Pas question pour autant de baisser les bras: cette année, la marche défilera sous des slogans demandant l’égalité salariale et la fin du sexisme dans la santé et l’éducation, et des mesures ont été prises en cas de nouvelle attaque.

– Les valeurs protégées, pas les femmes –

Le combat ne s’arrête pas à la rue. Les groupes de défense des femmes ou des LGBT s’inquiètent de la réforme de la Constitution kirghize, considérée comme la plus libérale d’Asie centrale.

Un article de la future Constitution – un référendum est prévu en 2021 – permettrait d’empêcher les « événements (…) contraires aux valeurs traditionnelles » du pays, afin de protéger les « générations futures ».

Un des partis soutenant le texte est Nour, controversé pour avoir soutenu la loi islamique face à la Constitution laïque de ce pays musulman.

Le Kirghizstan « est un pays musulman » et « nos femmes devraient vivre raisonnablement dans le cadre des valeurs traditionnelles », explique à l’AFP Rouslan Beknazarov, membre de Nour, pour expliquer son opposition au défilé du 8 mars.

« On a donné des quotas aux femmes au Parlement, quels autres droits demandent-elles? », dit-il.

Les groupes patriotiques kirghiz ont gagné en influence après la révolution de 2010, profitant de la montée du sentiment religieux et du nationalisme dans un pays qui se cherche une histoire nationale.

– Une « vague de haine » –

Le plus connu est Kyrk Choro (40 Chevaliers). A sa création, il fit une descente dans un karaoké où des prostituées furent humiliées devant des caméras pour avoir frayé avec des hommes d’affaires chinois.

Trois dirigeants de Kyrk Choro ont refusé de répondre à l’AFP et le groupe a nié tout rôle dans l’attaque de 2020. En revanche, son implication dans le combat contre une exposition dénonçant les violences faites aux femmes, quelques mois auparavant, est avéré.

Devant durer 17 jours, en mémoire de 17 migrantes tuées dans un incendie en Russie en 2016, l’exposition avait ouvert par une performance nue d’une femme. Les visiteurs pouvaient aussi frapper un sac de boxe en forme de torse de femme ou reproduire les tâches ménagères effectuées par les femmes dans le pays.

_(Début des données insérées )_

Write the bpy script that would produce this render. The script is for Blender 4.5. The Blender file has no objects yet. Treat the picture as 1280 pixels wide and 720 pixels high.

Mais sous pression, la « Femminale » a dû fermer et la directrice du musée qui l’accueillait a démissionné. Altyn Kapalova, chercheuse et auteure pour enfants qui supervisait l’exposition, est devenue la tête de turc des groupes conservateurs kirghiz.

« Les gens ont dit que je devrais être brûlée, noyée, forcée à courir nue dans la ville – une vague de haine », explique-t-elle, ajoutant avoir pensé abandonner le militantisme.

« Ca m’arrive d’être en détresse. Mais ensuite des choses arrivent dans la vie de tous les jours, des choses qui obligent à défendre ses droits, les droits de ses enfants », ajoute-t-elle. Elle participera à la marche, lundi.